In her written opinion on the case, Clark v. Rameker, Justice Sonia Sotomayor said that the text and purpose of the Bankruptcy Code make clear that funds held in inherited IRAs are not retirement funds within the meaning of the Section 522(b)(3)(C) bankruptcy exemption.

“Three legal characteristics of inherited IRAs lead us to conclude that funds held in such accounts are not objectively set aside for the purpose of retirement,” she stated. “First, the holder of an inherited IRA may never invest additional money in the account. Inherited IRAs are thus unlike traditional and Roth IRAs, both of which are quintessential ‘retirement funds.”

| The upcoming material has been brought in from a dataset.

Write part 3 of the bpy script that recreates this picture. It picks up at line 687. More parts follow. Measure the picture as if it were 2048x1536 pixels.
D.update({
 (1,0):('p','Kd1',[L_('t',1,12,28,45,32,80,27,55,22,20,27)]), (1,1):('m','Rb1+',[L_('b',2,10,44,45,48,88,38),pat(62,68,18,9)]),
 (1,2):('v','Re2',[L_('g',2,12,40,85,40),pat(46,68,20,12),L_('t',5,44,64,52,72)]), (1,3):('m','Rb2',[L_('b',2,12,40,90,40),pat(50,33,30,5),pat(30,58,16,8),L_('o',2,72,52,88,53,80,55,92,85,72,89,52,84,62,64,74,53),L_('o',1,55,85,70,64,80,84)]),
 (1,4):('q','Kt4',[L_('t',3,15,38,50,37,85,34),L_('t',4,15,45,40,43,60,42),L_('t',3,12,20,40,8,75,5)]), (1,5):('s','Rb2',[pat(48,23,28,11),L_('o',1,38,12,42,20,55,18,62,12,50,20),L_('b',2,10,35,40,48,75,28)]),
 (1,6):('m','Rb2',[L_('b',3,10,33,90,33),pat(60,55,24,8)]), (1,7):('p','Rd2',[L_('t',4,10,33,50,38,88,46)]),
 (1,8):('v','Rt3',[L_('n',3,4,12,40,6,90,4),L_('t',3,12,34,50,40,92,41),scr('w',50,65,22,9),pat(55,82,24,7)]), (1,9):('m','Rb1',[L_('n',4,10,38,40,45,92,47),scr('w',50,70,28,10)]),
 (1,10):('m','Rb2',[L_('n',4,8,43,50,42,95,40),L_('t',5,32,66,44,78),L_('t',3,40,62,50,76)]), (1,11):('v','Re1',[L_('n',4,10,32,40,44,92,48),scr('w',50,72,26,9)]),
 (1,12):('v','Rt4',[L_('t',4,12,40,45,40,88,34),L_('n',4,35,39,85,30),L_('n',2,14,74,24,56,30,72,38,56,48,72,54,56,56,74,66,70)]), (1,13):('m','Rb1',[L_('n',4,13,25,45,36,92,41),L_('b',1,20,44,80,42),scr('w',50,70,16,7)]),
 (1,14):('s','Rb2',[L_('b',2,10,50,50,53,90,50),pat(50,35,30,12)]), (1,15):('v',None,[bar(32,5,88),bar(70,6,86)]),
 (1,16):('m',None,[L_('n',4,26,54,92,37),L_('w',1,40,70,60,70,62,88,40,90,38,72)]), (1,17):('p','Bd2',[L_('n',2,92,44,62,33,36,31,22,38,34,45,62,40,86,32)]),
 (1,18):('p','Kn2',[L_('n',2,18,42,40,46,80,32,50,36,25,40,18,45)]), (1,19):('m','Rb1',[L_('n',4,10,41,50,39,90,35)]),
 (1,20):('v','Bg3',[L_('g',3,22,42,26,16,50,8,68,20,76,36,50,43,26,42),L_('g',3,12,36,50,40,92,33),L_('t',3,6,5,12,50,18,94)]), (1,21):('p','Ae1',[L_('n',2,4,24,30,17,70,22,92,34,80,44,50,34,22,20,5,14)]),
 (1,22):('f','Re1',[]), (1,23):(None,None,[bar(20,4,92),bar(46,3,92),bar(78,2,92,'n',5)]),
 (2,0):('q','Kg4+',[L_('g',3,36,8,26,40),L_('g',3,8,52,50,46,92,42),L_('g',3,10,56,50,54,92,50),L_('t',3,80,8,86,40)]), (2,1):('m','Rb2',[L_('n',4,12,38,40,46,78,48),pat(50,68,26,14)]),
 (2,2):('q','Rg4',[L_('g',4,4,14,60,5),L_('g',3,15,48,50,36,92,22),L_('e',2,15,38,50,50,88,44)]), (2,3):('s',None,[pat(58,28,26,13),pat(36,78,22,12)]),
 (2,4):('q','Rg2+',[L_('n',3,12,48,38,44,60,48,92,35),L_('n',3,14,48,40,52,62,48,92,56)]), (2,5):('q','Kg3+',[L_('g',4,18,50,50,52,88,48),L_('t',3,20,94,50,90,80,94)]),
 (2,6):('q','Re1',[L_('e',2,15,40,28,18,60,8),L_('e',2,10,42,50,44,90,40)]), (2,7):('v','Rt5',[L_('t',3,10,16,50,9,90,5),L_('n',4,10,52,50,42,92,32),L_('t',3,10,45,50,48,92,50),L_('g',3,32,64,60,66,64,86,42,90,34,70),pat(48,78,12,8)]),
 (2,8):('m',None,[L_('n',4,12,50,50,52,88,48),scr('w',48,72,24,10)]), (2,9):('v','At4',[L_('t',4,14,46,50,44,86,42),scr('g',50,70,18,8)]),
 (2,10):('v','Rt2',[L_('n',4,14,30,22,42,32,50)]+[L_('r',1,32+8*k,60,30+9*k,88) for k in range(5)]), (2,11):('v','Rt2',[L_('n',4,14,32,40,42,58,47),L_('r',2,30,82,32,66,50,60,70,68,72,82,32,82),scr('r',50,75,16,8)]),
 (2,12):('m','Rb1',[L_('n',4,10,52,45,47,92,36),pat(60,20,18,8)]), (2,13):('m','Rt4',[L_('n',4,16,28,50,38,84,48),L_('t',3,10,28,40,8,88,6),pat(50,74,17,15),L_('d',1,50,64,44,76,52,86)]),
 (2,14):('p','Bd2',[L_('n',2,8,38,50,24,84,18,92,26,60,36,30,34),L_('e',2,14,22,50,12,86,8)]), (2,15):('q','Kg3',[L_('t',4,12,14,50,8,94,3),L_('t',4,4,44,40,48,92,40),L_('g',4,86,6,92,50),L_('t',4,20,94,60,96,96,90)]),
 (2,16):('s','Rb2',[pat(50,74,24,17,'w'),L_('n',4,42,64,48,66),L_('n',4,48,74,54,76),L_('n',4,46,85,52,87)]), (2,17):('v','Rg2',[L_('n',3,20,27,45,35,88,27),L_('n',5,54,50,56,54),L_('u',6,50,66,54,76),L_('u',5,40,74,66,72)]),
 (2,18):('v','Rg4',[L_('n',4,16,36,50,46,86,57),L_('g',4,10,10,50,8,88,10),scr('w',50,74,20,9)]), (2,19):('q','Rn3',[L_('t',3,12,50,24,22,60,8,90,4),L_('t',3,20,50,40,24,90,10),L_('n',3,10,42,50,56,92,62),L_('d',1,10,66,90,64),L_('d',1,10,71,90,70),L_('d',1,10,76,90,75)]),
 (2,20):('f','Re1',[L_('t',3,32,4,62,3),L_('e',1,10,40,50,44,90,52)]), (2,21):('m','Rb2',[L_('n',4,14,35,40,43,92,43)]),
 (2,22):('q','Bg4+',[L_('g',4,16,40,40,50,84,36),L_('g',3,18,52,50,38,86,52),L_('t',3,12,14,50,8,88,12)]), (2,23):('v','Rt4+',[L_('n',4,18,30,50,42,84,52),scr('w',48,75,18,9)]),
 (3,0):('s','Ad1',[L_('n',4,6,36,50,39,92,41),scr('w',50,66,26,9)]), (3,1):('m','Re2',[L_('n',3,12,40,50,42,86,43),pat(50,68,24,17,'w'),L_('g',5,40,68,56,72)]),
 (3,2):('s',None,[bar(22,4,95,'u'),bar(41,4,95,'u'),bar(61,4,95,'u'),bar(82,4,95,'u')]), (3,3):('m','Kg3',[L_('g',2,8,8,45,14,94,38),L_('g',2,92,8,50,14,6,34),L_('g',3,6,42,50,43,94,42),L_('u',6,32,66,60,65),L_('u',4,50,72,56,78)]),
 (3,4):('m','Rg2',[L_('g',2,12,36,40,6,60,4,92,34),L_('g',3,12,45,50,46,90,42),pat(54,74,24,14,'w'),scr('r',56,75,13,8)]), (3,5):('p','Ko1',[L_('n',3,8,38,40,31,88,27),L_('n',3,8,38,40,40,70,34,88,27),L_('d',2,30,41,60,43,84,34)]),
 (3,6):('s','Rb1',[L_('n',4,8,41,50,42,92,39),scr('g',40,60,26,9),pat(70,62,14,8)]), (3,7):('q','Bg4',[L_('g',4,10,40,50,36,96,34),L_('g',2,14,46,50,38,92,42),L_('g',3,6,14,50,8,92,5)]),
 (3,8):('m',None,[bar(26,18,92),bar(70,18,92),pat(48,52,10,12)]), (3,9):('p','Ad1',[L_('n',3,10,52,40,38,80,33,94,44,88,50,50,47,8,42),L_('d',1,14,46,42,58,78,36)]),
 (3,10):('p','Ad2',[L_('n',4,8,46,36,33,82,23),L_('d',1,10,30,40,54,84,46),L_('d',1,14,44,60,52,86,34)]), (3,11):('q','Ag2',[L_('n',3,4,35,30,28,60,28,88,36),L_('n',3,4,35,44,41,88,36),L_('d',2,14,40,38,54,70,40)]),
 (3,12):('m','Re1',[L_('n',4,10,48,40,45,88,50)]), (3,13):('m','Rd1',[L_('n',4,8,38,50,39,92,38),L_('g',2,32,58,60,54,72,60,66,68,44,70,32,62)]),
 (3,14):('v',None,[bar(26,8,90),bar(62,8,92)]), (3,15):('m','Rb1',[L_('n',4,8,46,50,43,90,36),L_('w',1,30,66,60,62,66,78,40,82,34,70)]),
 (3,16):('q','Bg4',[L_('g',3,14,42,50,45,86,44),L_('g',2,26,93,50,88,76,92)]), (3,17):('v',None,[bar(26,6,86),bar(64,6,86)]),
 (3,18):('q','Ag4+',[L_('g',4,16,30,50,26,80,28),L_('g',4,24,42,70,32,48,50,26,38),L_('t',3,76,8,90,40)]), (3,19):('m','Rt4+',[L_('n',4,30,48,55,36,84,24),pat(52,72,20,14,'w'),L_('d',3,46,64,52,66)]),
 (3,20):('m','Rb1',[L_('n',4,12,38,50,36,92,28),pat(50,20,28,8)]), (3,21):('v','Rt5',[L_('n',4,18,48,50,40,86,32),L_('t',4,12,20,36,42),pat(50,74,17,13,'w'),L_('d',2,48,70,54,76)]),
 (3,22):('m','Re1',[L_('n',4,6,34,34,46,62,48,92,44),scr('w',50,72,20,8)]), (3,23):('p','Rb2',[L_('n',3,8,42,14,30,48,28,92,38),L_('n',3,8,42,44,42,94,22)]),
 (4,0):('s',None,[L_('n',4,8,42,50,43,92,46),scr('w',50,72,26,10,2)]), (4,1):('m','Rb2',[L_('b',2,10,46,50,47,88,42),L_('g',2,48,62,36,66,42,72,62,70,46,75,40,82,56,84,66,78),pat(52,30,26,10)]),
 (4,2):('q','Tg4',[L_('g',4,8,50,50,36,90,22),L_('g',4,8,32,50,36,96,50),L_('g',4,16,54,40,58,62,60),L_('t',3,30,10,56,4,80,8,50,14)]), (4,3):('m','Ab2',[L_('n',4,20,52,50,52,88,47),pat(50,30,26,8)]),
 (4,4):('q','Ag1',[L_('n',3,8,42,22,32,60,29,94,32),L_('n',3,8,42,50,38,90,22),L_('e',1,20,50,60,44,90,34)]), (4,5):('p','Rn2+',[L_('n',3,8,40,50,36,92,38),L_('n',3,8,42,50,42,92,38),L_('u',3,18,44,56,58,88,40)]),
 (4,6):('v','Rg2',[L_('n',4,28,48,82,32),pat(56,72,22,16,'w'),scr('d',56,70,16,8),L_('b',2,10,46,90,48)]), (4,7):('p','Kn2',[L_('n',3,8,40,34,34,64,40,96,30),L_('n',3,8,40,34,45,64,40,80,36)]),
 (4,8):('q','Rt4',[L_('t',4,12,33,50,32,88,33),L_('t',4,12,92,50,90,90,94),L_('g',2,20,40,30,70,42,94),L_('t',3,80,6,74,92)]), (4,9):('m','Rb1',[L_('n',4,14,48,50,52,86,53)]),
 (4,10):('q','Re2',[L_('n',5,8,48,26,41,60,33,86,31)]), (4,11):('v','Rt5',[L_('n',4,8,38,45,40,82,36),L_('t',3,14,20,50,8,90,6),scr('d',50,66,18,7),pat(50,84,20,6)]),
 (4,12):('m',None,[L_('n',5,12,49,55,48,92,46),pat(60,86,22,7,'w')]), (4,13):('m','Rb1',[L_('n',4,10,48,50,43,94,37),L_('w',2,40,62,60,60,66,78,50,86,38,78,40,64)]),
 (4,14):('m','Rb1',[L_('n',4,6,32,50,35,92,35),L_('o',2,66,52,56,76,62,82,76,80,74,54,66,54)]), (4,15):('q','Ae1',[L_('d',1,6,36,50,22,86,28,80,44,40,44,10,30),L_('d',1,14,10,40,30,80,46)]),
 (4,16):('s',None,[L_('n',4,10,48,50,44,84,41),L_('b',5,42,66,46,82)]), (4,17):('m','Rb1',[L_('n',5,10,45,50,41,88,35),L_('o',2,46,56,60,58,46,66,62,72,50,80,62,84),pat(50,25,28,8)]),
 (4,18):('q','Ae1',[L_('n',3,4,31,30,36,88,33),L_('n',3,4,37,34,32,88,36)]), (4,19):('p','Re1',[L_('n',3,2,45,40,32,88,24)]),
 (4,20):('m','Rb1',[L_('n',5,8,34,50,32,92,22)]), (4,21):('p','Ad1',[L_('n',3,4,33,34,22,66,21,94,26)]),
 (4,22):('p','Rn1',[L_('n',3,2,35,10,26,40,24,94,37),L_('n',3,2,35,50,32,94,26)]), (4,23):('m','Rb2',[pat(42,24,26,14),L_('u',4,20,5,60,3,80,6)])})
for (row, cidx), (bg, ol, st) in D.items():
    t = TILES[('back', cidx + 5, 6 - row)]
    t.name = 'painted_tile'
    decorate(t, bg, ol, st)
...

“Second, holders of inherited IRAs are required to withdraw money from such accounts, no matter how many years they may be from retirement. Finally, the holder of an inherited IRA may withdraw the entire balance of the account at any time-and for any purpose -without penalty. Whereas a withdrawal from a traditional or Roth IRA prior to the age of 59 1/2 triggers a 10 percent tax penalty subject to narrow exceptions-a rule that encourages individuals to leave such funds untouched until retirement age-there is no similar limit on the holder of an inherited IRA.”

Sotomayor observed that as a general matter, “the provisions of the Bankruptcy Code’s exemption provisions effectuate a careful balance between the interests of creditors and debtors.”

Exemptions serve the important purpose of protecting the debtor’s essential needs. While allowing debtors to protect funds held in traditional and Roth IRAs comports with this purpose by helping to ensure that debtors will be able to meet their basic needs during their retirement years, the same cannot be said of an inherited IRA, she indicated.

“For if an individual is allowed to exempt an inherited IRA from her bankruptcy estate, nothing about the inherited IRA’s legal characteristics would prevent (or even discourage) the individual from using the entire balance of the account on a vacation home or sports car immediately after her bankruptcy proceedings are complete,” she wrote. “Allowing that kind of exemption would convert the Bankruptcy Code’s purposes of preserving debtors’ ability to meet their basic needs and ensuring that they have a ‘fresh start,’ into a ‘free pass.’ We decline to read the retirement funds provision in that manner.”